Fenring, reading Paul’s emotion, said, “Majesty, I must refuse.”

Граф Фенринг может легко убить Пола и положить всей истории Мессии конец. Но Пол в этот момент испытывает к графу, который — генетический евнух и почти Квисац Хадерах, жертва манипуляций Бене Джессерит, — глубокое сострадание, первое ощущение братства в своей жизни. И Фенринг, читая эмоцию Пола, просто вот берет и отказывается его убивать.

Жалость? Да, жалость как раз и остановила Бильбо. И еще — милосердие: нельзя убивать без нужды. Награда не заставила себя ждать. Кольцо не справилось с ним лишь потому, что, забрав его, Бильбо начал с жалости.
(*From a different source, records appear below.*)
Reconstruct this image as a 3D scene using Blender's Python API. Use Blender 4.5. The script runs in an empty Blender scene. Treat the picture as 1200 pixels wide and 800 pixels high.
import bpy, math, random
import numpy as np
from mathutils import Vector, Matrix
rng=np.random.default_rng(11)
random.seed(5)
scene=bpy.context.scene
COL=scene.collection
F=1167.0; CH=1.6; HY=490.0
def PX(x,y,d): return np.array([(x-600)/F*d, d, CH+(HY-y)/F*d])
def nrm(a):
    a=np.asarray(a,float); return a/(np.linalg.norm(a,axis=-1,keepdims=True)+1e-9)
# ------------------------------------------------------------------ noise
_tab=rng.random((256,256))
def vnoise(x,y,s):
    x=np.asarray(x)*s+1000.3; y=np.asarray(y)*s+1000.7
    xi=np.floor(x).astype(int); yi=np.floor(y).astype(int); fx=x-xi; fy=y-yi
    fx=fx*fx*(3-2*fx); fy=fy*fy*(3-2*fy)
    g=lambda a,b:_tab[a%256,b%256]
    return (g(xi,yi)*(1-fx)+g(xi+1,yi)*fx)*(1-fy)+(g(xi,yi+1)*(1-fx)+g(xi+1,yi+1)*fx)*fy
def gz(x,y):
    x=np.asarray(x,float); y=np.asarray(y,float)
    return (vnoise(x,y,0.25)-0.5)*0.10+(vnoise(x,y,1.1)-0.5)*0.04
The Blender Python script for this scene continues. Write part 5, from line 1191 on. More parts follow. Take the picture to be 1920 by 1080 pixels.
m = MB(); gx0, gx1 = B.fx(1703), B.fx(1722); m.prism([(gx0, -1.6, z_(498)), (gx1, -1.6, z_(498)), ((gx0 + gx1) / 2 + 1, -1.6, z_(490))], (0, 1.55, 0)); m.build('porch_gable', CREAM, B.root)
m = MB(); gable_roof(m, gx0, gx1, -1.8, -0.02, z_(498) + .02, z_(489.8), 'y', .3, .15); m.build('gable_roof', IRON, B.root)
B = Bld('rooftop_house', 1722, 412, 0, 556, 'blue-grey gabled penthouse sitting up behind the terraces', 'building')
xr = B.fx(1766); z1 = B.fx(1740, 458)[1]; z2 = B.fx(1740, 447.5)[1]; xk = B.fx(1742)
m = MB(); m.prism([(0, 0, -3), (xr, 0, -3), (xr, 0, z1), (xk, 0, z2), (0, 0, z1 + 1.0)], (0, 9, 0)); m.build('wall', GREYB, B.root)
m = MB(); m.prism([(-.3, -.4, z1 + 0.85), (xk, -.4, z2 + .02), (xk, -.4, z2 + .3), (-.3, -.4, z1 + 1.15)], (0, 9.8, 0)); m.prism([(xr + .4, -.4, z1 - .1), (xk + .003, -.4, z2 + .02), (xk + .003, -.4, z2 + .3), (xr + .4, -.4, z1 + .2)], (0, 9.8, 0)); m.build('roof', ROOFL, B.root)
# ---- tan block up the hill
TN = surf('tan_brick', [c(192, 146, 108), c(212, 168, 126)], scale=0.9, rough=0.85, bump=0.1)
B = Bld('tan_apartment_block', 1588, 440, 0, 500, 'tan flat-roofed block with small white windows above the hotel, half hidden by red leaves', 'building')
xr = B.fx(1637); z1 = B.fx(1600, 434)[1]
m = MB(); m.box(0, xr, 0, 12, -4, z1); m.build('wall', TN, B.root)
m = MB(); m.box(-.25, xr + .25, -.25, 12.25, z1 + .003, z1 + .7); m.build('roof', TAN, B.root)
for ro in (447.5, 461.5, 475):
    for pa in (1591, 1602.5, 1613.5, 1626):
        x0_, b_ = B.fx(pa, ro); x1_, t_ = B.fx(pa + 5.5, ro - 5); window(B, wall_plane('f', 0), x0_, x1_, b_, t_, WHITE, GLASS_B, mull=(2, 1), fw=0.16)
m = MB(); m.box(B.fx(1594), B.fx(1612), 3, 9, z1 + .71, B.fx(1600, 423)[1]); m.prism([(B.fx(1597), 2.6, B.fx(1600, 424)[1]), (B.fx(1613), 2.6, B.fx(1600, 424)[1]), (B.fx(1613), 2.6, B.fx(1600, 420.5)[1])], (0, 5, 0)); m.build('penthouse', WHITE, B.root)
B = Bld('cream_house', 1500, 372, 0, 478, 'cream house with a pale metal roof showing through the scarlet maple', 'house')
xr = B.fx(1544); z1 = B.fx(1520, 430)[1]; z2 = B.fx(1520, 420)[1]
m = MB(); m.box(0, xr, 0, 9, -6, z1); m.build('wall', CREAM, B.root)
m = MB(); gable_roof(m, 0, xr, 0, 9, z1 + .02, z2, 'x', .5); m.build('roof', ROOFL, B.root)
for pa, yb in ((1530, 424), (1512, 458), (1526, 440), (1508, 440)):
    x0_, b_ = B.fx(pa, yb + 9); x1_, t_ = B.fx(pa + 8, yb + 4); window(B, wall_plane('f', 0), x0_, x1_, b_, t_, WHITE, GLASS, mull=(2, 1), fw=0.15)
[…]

Что до Золотой тропы, на которую вследствие цепочки событий, диктуемых более высоким планом бытия, Скотт Молдин пишет, мол, вот он, консеквенциализм — чтобы не допустить уничтожения человечества, Муад’Диб устраивает джихад с миллиардами жертв, а Лето II держит человечество в тюрьме духа тысячи лет. Но это такое странное рассуждение, не учитывающее альтернативы — если бы продолжалась Империя, очень может быть, всё было бы куда хуже (тут мы вынуждены верить автору на слово, но если для высшего плана бытия описанная в цикле "Дюны" история приемлема, значит, и правда любая альтернатива была бы хуже). Кроме того, всё то же самое можно применить свободно к "Властелину Колец". Чтобы уничтожить Кольцо, что же, надо положить такую кучу народа — начиная с Битвы пяти армий по крайней мере, а то и с куда более ранних времен?..

Нет, это не так работает у Толкина — и это не так работает у Герберта. Если говорить о конкретных людях и иных существах, они обязаны соблюдать принцип необходимых жалости, милосердия и любви. Если говорить о высшем плане бытия — он (ну назовем его словом "Бог", что ли, какая разница) вынужден иметь дело с суммой зла во всех нас, и обвинять его в том, что мы проходим за счет этой суммы зла через войны и холокосты, странно.

И я бы заключил, что Толкин и Герберт написали книги в рамках не деонтологии и консеквенциализма, а христианского понимания истории. Находятся же люди, твердящие, что Иисус отвечает за всю ту кровь, которая пролилась вследствие возникновения христианства. Я думаю, шесть романов Герберта тут — прямой ответ на такую трактовку моральной истории, а трилогия Толкина — косвенный.

И еще я думаю, что Толкину не понравилась эстетика Герберта. Только и всего. Потому что в главном "Дюна" — о том же самом, along the same, same lines.